La lógica interna del sistema tiende a lo mismo una y otra vez. Cuando la rentabilidad de la producción disminuye, el capital huye hacia las finanzas en busca de retornos más altos. Esa huida prolonga el ciclo durante un tiempo, pero termina debilitando la base productiva y generando crisis. Y en el punto en que la economía real ya no puede sostener la pirámide financiera, el sistema se ve forzado a transformarse. Ningún intento histórico por “reconectar” las finanzas con la producción ha logrado invertir esa dinámica: el desenlace no ha sido la reforma desde dentro, sino la irrupción de un nuevo orden desde fuera.

Así ocurrió con el capitalismo genovés, que se hundió tras la bancarrota de la monarquía hispánica; con el holandés, que cedió ante la pujanza británica; con el británico, que entregó el liderazgo al modelo industrial estadounidense.
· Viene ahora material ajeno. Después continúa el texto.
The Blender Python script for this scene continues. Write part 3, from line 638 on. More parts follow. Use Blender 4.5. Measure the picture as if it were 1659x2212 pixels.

Y así podría ocurrir con el capitalismo financiarizado actual: no porque lo destruyan sus enemigos externos, sino porque su propia lógica lo conduce a minar las condiciones que lo sostienen.

El capitalismo es, en ese sentido, un Ave Fénix histórico. Arde en su propio fuego, consumido por las contradicciones que genera, pero siempre encuentra la forma de resurgir en un nuevo cuerpo: con otro centro geopolítico, otras instituciones, otras tecnologías, otra relación entre Estado, mercado y trabajo. Cada colapso es también una recomposición.

La cuestión decisiva, por tanto, no es cómo evitar la crisis —porque probablemente ya es inevitable—, sino qué nacerá de sus cenizas. El ciclo dominado por el dólar, Wall Street y la financiarización global muestra signos de agotamiento. El próximo podría surgir en torno a un capitalismo de Estado con centro en Asia, a un bloque multipolar que combine soberanías regionales, o a un modelo productivo reorganizado en torno a la transición ecológica y la automatización. Lo único seguro es que no será un simple “retorno” al pasado, ni una reconexión suave de las finanzas con la economía real.

Porque si la historia del capitalismo enseña algo, es esto: no retrocede, muta. Y en cada mutación deja atrás un mundo, con sus instituciones, sus jerarquías y sus certidumbres, para construir otro nuevo sobre las cenizas del anterior.